Our Take
The shift to modular infrastructure is real, but crypto firms are reacting to institutional requirements, not leading a strategic evolution.
Why it matters
Asset managers and banks need diversified counterparty risk before committing significant capital to crypto markets. Single-vendor architectures create audit and compliance problems that procurement teams routinely reject.
Do this week
Risk teams: audit your crypto service concentration before Q4 and identify backup providers for custody and execution functions.
Crypto giants pivot from vertical integration
Major crypto firms are abandoning the one-stop-shop model that dominated early institutional outreach. Companies that previously insisted on providing trading, custody, lending, staking and settlement under one roof are now building networks of third-party providers.
The shift reflects institutional finance requirements that crypto firms initially misunderstood. Large asset managers structure operations around risk controls that make single-vendor concentration unacceptable. When custody, execution and yield services are bundled with one provider, technical outages freeze liquidity across multiple functions simultaneously. Compliance issues cascade through the entire stack.
Procurement processes at traditional financial institutions mandate redundancy as standard policy. Trading desks maintain multiple venues, custody gets segregated across providers, and risk teams demand independent reporting. Crypto firms that insisted on owning every layer consistently collided with how institutional decision-making actually works.

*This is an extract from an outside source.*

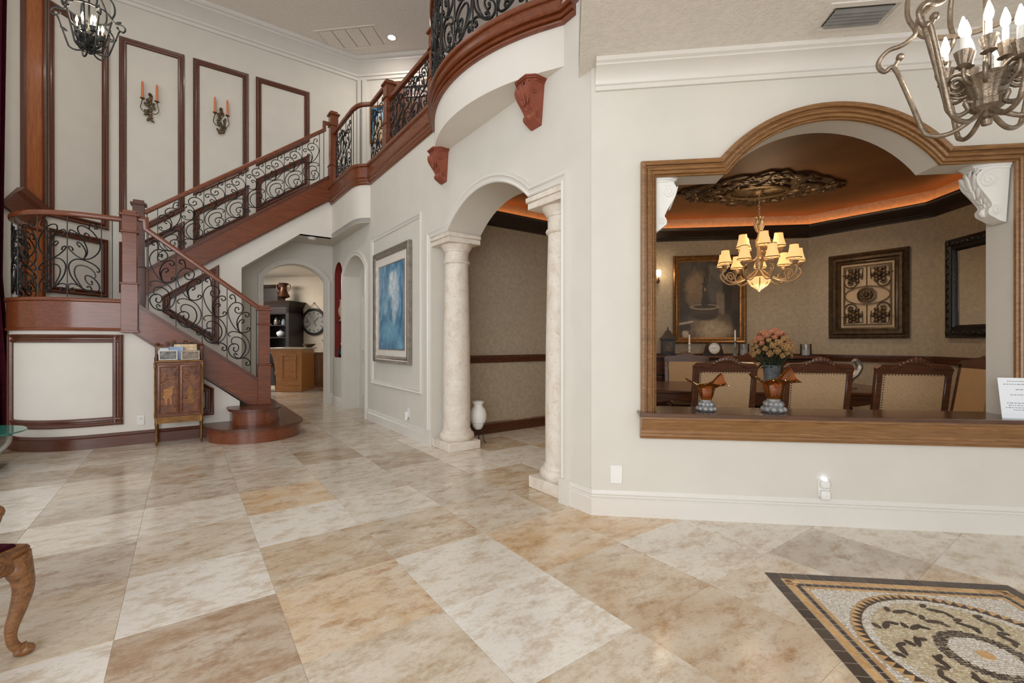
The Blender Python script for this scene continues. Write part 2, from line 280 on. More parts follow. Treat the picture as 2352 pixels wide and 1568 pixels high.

Regulatory and operational reality drives change
Supervisors globally have grown sensitive to commingled functions, particularly when custody and trading operate within the same organization. Segregation of duties reduces conflicts of interest and strengthens internal controls. Institutions that centralize everything with one crypto provider often find themselves misaligned with regulatory expectations.
Market conditions reinforce the modular approach. Liquidity shifts across venues, spreads change under stress, and specific platforms dominate different assets or regions. Institutions confined to single venues accept inferior pricing and reduced flexibility during volatile periods.
No single firm excels equally across every function. Execution venues focus on liquidity and price discovery. Custodians specialize in security frameworks. Staking providers optimize validator performance and slashing mitigation. Trying to combine all competencies under one roof dilutes focus and creates operational vulnerabilities.
Modular infrastructure reduces switching costs
Institutions adopting modular crypto infrastructure can swap components without overhauling entire operations. New custodians can be onboarded without dismantling trading relationships. Stronger liquidity venues can be added without migrating assets wholesale.
Vendor lock-in constrains negotiating leverage over time. When multiple services are bundled, switching costs rise and commercial terms become harder to challenge. Early crypto growth favored vertical integration because it simplified retail user acquisition, but institutional adoption changes the incentives entirely.
The strongest crypto firms now invest in third-party integrations and external partnerships. They support independent custodians, connect to multiple liquidity venues, and integrate external compliance tools. The parallel to telecom deregulation is direct: growth accelerated once interconnection became mandatory and shared infrastructure reduced capital costs for all participants.